Over the past four years, the average Allen homeowner’s city property tax bill has increased by 28 percent. City council lowered tax rates in each of those years, but not enough to offset rising property values.

A preliminary 2019-20 budget presented by city staff to council members on Tuesday recommends a city property tax rate of $0.498 per $100 of assessed taxable valuation—the same rate charged in 2018-19.

That rate is about a penny higher than the “effective” tax rate of $0.4866—also called the “no-new-revenue” tax rate because it collects the same amount of property tax revenue overall from the same properties taxed the previous year. The taxpayer-friendly effective rate keeps homeowners’ city tax bills flat, in the aggregate, though individual taxpayers’ results vary based on valuations and exemptions.

At the proposed rate, the average Allen homeowner will pay $1,831 in city property taxes on a home valued at $367,638—an increase of $65 (3.7 percent) from the previous year.

The city anticipates collecting $72 million in property tax revenue. About $57 million will be spent on general operating expenses and $15 million on debt service. Ad valorem property taxes account for half the city’s general fund revenue. The biggest chunk of that revenue, 42 percent, is spent on public safety.

Allen’s tax base grew about 6 percent, driving the rise in tax collections. The city’s total assessed property value for 2019-20 is $14.46 billion, an increase of $864 million. About 57 percent of the increased tax base comes from growth—new property added to the city’s tax rolls—while the rest comes from higher overall appraised values of existing properties.
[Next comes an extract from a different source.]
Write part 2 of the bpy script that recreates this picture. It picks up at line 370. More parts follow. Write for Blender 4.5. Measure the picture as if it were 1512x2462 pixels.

“Despite the unchanged rate, a combination of new taxable properties and increased appraisal values will increase the City’s total tax intake by $2,470,372 or 3.63%,” according to a public notice posted on the city’s website today.

Tax revenue collected from new properties is not included in calculating the rollback or “voter-approval” tax rate, currently set by state law at an 8 percent revenue increase. Neither is tax revenue collected to pay debt service.

Allen’s rollback rate this year is $0.517168, so the city will not need voters to approve the revenue increase.

Property tax reform passed by the state legislature this year, limiting cities to 3.5 percent operating tax revenue increases without a public vote, does not go into effect until 2020. That leaves Texas cities free to raise property tax revenues—and operating budgets—by up to 8 percent for one more year without voter approval.

Public hearings on Allen’s proposed budget and tax rate will be held on August 13 and 27. Allen City Council will vote to adopt a final budget and tax rate on September 10.